Click here to learn more about codeblocks: https://exercism.org/docs/community/being-a-good-community-member/writing-support-requests and http://bit.ly/howto-ask

def factors(value):
    factor = []
    if value == 1:
        factor.append(1)
    for i in range(2,value+1):
        while  value % i == 0:
            factor.append(i)
            value  = value//i 
    return factor       

i have used anouther method which is correct with compiller but when i run test it is too slow in exercism

You need backticks ` for codeblocks, not quotes '

Does your for loop need to always go all the way to value + 1?
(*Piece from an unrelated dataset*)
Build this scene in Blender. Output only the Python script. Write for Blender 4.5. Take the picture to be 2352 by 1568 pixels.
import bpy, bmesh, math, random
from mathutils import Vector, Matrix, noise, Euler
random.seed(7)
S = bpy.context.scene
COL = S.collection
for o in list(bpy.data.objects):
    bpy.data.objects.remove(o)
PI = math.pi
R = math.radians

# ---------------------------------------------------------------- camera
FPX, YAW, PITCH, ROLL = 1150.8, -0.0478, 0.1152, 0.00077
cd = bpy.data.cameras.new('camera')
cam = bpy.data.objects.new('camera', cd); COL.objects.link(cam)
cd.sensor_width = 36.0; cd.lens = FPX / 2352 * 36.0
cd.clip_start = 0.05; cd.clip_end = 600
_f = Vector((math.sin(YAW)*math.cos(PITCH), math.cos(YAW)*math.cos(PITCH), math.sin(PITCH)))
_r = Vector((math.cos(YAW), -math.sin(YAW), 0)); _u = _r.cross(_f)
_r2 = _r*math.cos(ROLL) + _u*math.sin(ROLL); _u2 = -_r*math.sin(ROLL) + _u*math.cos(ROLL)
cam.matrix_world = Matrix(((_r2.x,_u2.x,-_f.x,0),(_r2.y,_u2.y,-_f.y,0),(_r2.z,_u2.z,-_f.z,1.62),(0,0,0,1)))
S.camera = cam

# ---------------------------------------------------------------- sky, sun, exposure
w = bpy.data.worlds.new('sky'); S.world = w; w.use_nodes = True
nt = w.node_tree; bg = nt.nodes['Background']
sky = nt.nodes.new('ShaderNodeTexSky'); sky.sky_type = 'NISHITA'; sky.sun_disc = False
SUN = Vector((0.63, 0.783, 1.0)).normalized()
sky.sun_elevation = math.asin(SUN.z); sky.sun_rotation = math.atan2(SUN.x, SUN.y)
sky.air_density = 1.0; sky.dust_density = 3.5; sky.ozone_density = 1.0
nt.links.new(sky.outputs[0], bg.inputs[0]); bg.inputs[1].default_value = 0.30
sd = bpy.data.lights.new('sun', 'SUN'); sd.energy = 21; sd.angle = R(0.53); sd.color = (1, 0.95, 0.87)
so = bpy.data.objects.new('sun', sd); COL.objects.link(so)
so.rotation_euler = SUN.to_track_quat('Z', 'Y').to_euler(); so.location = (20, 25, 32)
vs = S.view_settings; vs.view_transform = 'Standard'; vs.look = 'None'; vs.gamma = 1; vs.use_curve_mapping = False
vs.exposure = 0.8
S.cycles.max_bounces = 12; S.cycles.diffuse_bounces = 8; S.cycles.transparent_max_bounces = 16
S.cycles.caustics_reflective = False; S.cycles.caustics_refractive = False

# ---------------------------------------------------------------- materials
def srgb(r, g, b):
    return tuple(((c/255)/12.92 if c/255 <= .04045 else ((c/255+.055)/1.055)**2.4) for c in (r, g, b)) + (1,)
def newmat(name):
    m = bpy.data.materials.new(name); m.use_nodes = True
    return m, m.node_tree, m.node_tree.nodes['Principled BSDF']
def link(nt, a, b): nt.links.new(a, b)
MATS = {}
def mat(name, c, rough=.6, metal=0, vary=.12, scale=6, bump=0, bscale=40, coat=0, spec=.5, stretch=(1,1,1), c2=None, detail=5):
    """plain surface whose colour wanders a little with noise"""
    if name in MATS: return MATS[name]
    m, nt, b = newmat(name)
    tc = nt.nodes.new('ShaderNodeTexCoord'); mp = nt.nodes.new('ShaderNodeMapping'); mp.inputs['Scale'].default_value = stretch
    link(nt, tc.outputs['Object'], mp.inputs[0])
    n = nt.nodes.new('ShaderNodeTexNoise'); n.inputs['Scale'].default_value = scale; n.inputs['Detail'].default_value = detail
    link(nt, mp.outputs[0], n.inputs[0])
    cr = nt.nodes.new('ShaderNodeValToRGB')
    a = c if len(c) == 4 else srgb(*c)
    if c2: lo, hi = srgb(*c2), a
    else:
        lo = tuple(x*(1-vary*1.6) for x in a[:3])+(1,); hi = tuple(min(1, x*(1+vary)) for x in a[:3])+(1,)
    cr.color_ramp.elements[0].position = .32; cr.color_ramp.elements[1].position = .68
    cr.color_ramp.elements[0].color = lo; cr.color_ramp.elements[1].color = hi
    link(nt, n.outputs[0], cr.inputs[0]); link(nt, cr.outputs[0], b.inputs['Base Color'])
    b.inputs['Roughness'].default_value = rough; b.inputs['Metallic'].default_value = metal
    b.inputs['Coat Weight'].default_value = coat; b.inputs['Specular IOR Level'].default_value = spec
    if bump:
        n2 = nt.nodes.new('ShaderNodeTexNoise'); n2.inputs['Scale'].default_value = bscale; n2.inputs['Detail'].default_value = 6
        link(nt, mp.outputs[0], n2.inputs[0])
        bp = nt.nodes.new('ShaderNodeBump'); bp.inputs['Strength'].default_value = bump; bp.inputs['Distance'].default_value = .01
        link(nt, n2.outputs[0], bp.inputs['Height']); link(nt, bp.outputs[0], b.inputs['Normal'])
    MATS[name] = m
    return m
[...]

What if value is 2 ^ 1024?

as if ther number is like too large 123456 then it has only one factor that is itself

But what if it's not?

in exercism exercise a very large number is given in test cases

I don't think you understand correctly what's Isaac is saying here.
He was trying to guide you toward reducing the search space.
You made the comment that
if ther number is like too large 123456 then it has only one factor that is itself
which is not always true, questioned by Isaac.
Posting the test case (please use codeblock and not picture) just further proving his point, that very big number there clearly has 11 as another factor and not just itself.

def factors(value):
    factor = []
    if value == 1:
        factor.append(1)
    for i in range(2,1000):
        while  value % i == 0:
            factor.append(i)
            value  = value//i 
    return factor       

so here i am reducing the search space which is getting true for 10 test cases but still for very large number

it is still giving error

Yeah, you are technically reducing the search space but not in the correct way

Let take the number 100 for example
would you mind list out all the possible factors of it?

1,2,4,5,10,20,25,50,100

right. did you notice something about factors after 10?
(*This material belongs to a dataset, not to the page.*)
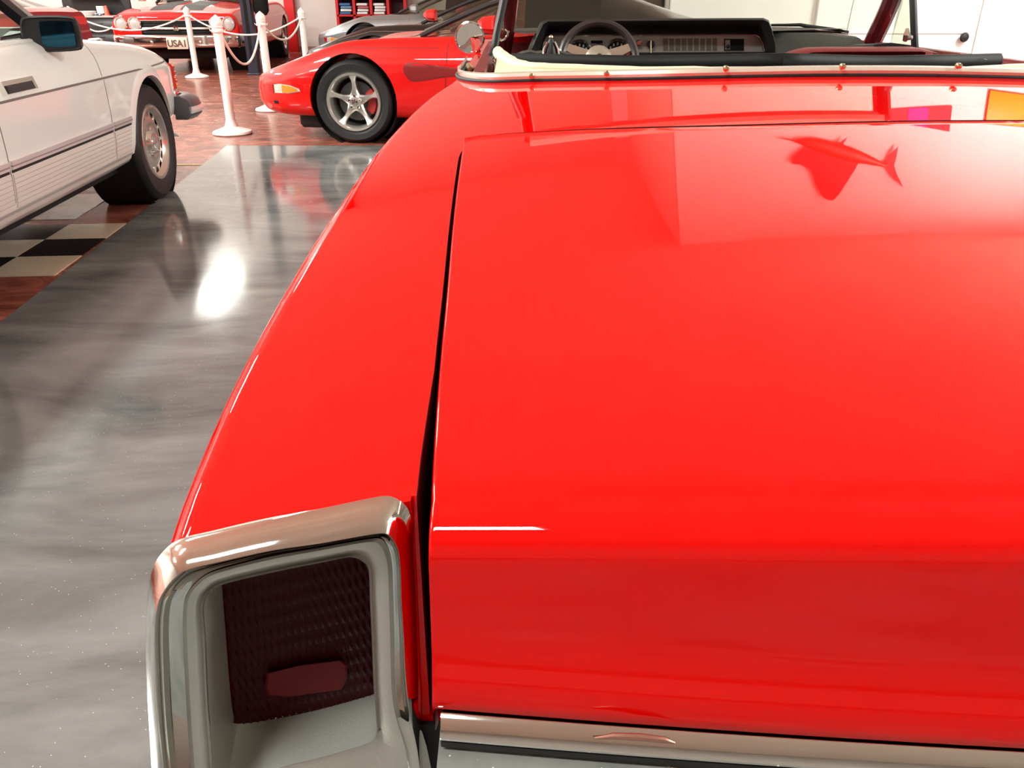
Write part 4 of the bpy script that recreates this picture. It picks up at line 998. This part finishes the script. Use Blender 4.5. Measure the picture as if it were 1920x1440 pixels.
obj('hood_stripe', st2, RED2, c2, 40)
c3 = low_coupe('silver low coupe with a hood vent, furthest in the row', (-2.52, 15.0, 0), h30, SILVERP, SILVERP, 0)
for s in (-1, 1):
    obj('hood_vent', drape(ctree, [(s * .42, 1.05 + .3 * k / 6, 0) for k in range(7)], .13, .004, (0, 0, -1), (0, 0, 3)), VOID, c3, 0)
# ================================================================== RED MUSCLE CAR facing the camera in the back
rz = PI + .08
mc = thing('muscle_car', 'red muscle car with black hood stripes and dual headlamps, facing us in the back', 'car', (-5.32, 15.75, 0), rz); mc.scale = (1, 1.02, 1.07)
MST = [(2.36, .915, .42, .66, .765, .785), (2.34, .94, .39, .675, .795, .815), (2.22, .953, .37, .67, .815, .85), (1.95, .955, .34, .69, .85, .905), (1.42, .96, .32, .70, .875, .94), (.75, .96, .30, .71, .90, .975), (0, .96, .30, .72, .91, .96), (-1.42, .965, .32, .73, .93, .96), (-2.1, .93, .38, .70, .87, .89), (-2.4, .86, .44, .62, .78, .80)]
mws = [(1.42, .335), (-1.42, .335)]
mme = boolean(mesh_of(body_solid(MST), 'body'), arch_cutters(mws, .96, .385) + [B().box((0, 2.36, .615), (1.04, .12, .22))])
mtree = bvh(mme); obj('body', mme, RED2, mc, 40)
MG = [(.86, .70, .93, .64, .97), (.55, .71, .93, .60, 1.13), (.25, .72, .93, .57, 1.28), (-.1, .73, .93, .56, 1.345), (-.6, .73, .94, .56, 1.35), (-.95, .72, .94, .54, 1.30), (-1.35, .70, .95, .50, 1.12), (-1.7, .66, .94, .45, .97)]
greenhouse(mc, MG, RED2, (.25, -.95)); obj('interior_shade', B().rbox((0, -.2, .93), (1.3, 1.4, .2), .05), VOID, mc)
for (y, z) in mws:
    for s in (-1, 1):
        ty = tyre_part(mc, s * .82, y, .345, .25, s, .195); rim_slots(ty, .195, .25, s, 8, CHROME)
        obj('wheel_well', B().lathe([(.381, s * .93), (.380, s * .58), (.02, s * .578)], (0, y, z), 'X', 32), VOID, mc)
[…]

it rise almost twice times

let me be a bit more specific, what are the relationship between factors before 10 and after 10

don't able to decode

1 * 100 = 100
2 * 50 = 100
see the pattern?

yes

i * n-i equals to 100

im not sure what that formula is about

but you can observe the same thing here
now look at factors of 36
1,2,3,4,6,9,12,18,36

so i should decrese the search like sqaure root of value

correct

def factors(value):
    factor = []
    if value == 1:
        return factor
    for i in range(2,3*int(value**0.5)):
        while  value % i == 0:
            factor.append(i)
            value  = value//i 
    return factor

this code runs perfecly

but the number is some large that if i only do that 1*int(value**0.5) it still gave error

this complexity is the theta of root n and the previous one was the theta of n^2 that's why there is so much difference in time. Am I correct??
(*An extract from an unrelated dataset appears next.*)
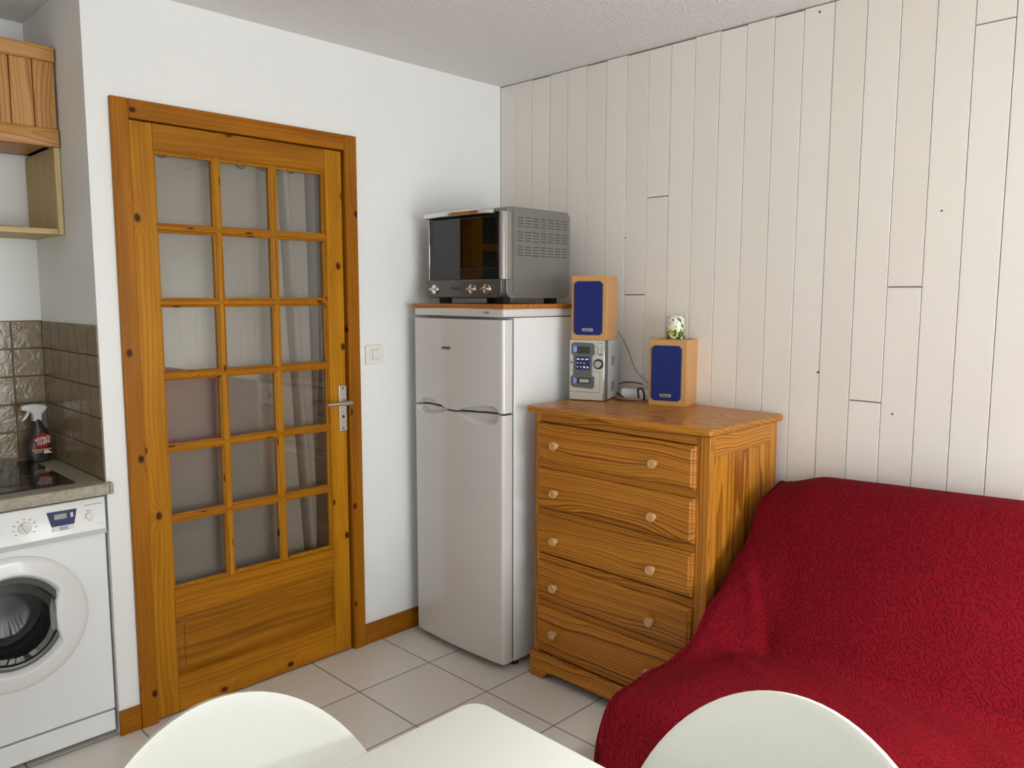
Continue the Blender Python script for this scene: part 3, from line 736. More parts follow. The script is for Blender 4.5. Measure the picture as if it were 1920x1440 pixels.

no idea. im not even sure what problem is this, i just wanted to chime in about the search space

the title doesnt seems to give a lot of infomation about which exercise this is

prime_factors

Once you get to sqrt(val), do you need to search any more numbers?

Yes. O(sqrt(n)) (or theta(sqrt(n))) is much smaller than O(n) (or theta(n)). Consider if n is 1,000,000. One requires 1 thousand tests. The other requires 1 million tests. If each operation is 0.1 seconds, that's the difference between 1.5 minutes and over a day.